Côte d’Ivoire : Quelle sortie de crise?
Date
25 November 2011
Location
Paris
Côte d’Ivoire has recently plunged into a political and institutional deadlock when both candidates claimed to be the winner of the 28 November presidential elections in Côte d’Ivoire.
On 2 December 2010, the Independent Electoral Commission declared winner the opposition leader Alassane Ouattara. These results were invalidated the following day by the Constitutional Court, which proclaimed, after having annulled a large number of votes from Ouattara’s northern strongholds, the incumbent president Laurent Gbagbo as the winner of the election. Since then, both candidates have sworn themselves president and named their own government. While Alassane Ouattara has received wide international and regional support, with the UN, the AU, the EU, and ECOWAS recognizing him as president, Laurent Gbagbo has been put under increasing international and regional pressure to leave power.

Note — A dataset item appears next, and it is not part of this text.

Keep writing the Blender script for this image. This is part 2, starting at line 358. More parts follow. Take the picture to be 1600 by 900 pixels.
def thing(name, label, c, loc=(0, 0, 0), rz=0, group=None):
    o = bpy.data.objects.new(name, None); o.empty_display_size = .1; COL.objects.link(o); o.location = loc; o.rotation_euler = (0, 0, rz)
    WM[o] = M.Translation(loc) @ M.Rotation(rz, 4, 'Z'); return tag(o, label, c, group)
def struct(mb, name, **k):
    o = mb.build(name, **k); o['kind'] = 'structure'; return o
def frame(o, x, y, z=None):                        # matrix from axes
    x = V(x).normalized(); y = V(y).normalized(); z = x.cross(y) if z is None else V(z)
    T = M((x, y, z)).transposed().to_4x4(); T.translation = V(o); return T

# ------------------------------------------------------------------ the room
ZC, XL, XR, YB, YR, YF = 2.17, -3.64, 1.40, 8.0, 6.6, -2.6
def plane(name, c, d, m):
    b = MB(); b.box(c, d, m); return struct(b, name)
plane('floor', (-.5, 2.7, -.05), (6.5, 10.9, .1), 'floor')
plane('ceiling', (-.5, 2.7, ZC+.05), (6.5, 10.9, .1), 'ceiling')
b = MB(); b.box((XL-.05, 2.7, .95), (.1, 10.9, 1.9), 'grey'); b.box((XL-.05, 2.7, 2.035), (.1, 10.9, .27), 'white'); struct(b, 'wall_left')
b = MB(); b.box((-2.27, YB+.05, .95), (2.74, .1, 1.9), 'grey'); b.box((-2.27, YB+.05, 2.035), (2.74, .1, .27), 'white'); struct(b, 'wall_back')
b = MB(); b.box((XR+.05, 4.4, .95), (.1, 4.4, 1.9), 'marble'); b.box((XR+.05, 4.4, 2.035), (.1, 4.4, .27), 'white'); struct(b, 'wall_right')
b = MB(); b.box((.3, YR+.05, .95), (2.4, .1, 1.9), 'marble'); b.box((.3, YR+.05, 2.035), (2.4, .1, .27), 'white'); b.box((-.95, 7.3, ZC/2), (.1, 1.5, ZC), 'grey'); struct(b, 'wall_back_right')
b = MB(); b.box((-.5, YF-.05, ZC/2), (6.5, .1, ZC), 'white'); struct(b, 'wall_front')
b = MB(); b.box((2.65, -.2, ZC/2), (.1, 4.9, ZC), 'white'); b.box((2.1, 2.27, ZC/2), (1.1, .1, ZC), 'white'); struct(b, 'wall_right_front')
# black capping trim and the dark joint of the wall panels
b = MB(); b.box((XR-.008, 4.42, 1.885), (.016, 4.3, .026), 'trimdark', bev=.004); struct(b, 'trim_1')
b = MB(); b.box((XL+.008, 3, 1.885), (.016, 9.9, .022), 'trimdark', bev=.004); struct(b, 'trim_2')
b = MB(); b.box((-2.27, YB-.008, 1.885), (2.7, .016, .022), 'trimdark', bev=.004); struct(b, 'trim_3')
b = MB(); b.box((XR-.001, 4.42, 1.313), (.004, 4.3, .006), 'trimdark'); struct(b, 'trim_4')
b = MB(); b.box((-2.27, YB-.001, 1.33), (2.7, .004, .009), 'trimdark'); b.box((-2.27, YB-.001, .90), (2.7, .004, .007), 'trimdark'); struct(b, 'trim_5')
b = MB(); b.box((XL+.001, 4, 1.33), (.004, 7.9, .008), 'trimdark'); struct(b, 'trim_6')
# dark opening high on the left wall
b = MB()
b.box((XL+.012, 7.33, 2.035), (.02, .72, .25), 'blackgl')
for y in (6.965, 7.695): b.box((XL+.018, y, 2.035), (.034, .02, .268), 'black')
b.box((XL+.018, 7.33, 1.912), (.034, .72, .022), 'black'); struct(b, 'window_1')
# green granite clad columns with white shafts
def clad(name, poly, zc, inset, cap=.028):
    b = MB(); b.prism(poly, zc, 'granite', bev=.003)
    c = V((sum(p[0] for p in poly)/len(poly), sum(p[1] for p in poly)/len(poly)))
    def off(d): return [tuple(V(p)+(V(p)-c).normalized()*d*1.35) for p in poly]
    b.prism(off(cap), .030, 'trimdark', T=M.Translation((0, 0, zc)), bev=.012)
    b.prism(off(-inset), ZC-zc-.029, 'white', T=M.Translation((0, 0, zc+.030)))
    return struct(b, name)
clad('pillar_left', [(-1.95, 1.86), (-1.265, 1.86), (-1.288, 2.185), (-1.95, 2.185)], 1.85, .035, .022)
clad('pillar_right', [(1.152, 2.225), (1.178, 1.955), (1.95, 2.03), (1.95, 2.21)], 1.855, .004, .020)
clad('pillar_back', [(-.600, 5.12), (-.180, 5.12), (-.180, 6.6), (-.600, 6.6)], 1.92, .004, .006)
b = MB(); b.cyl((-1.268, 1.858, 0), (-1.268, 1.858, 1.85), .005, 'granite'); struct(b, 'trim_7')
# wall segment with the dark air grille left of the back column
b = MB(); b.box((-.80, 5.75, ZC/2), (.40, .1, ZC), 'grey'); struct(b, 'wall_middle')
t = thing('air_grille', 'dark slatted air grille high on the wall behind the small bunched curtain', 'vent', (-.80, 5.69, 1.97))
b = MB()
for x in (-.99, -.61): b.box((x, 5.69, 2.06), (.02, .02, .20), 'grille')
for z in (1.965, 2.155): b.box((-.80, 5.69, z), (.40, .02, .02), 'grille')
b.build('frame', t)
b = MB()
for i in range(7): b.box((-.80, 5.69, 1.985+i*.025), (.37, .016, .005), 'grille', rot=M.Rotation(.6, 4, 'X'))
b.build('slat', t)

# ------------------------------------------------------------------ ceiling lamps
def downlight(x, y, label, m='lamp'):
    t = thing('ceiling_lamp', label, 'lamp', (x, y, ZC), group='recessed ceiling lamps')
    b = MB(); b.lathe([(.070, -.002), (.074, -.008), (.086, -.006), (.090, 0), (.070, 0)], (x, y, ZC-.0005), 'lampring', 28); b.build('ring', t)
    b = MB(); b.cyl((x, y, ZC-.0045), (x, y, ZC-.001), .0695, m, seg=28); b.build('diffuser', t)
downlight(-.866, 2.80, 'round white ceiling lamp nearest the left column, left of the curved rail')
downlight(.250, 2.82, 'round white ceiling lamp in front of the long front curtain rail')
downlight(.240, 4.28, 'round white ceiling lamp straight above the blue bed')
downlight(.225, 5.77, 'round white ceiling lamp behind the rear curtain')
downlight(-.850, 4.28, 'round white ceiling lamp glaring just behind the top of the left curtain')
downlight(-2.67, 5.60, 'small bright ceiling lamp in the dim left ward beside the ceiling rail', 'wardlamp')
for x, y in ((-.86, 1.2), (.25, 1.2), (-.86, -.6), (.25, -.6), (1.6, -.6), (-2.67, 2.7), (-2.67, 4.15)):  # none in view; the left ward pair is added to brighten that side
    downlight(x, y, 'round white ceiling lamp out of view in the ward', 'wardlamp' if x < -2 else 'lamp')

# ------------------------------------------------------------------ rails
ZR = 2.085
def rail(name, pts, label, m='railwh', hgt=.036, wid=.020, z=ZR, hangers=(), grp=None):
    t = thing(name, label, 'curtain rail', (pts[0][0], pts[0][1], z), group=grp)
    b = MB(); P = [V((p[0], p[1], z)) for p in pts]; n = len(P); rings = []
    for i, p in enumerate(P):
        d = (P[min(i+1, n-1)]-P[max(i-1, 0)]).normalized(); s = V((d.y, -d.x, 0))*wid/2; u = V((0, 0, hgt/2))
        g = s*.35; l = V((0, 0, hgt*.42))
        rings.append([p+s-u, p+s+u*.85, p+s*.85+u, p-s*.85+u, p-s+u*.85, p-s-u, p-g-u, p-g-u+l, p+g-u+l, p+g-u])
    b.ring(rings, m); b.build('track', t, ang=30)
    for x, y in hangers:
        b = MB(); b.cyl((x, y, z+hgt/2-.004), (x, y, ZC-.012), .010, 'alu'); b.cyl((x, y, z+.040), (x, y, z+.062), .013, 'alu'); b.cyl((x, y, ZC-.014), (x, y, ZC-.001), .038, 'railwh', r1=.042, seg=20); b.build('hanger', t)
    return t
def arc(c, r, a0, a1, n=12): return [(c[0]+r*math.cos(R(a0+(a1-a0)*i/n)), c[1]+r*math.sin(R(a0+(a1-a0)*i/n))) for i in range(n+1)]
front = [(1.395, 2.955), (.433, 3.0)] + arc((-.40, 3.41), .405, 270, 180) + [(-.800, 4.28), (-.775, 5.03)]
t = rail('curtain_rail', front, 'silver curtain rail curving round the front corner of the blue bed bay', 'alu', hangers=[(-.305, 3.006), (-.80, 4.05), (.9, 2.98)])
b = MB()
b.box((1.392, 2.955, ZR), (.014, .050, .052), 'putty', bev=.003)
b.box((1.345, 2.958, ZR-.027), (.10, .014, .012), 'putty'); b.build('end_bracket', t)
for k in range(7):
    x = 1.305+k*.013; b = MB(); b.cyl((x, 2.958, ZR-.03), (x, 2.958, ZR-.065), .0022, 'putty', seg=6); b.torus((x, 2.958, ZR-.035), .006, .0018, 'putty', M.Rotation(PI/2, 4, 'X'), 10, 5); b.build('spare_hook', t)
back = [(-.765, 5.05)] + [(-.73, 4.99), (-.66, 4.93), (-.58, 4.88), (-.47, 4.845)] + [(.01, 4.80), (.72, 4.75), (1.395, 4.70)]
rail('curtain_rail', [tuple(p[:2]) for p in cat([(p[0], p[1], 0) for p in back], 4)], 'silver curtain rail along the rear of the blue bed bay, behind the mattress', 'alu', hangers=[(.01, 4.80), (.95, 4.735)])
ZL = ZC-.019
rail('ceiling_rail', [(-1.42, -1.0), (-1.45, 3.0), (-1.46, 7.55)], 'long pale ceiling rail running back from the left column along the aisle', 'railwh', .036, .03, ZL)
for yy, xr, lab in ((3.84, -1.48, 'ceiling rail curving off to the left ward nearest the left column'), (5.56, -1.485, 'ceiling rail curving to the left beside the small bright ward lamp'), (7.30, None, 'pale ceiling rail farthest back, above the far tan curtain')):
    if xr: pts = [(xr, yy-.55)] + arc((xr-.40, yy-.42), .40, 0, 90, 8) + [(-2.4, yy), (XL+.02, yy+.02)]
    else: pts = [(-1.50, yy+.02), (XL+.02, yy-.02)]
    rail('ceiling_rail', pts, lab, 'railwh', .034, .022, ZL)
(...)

Violence has been escalating since the election, following M. Ouattara’s call on his supporters to march on the state television building in Abidjan on December 16. More than 200 people have been killed, presumably by forces and militias loyal to Laurent Gbagbo. Recent clashes in Abidjan have prompted fear of renewed post-electoral violence. Outside of the capital, the situation remains tense, specifically in the western part of the country where outbreaks of communal violence have taken place. UN peacekeepers have also been targeted, and thousands of Ivoirians have fled the country. Despite its growing isolation – both ECOWAS and the AU suspended the country – M. Gbagbo has been resisting calls and mediation efforts for a peaceful transition and refused to stand down. He has been claiming electoral fraud, taxing international actors with being pro-Ouattara and urged on the UN and the French troops to leave the country. Seven weeks after this long overdue presidential election, Côte d’Ivoire is still at a dead end, and the specter of civil war resurfaces.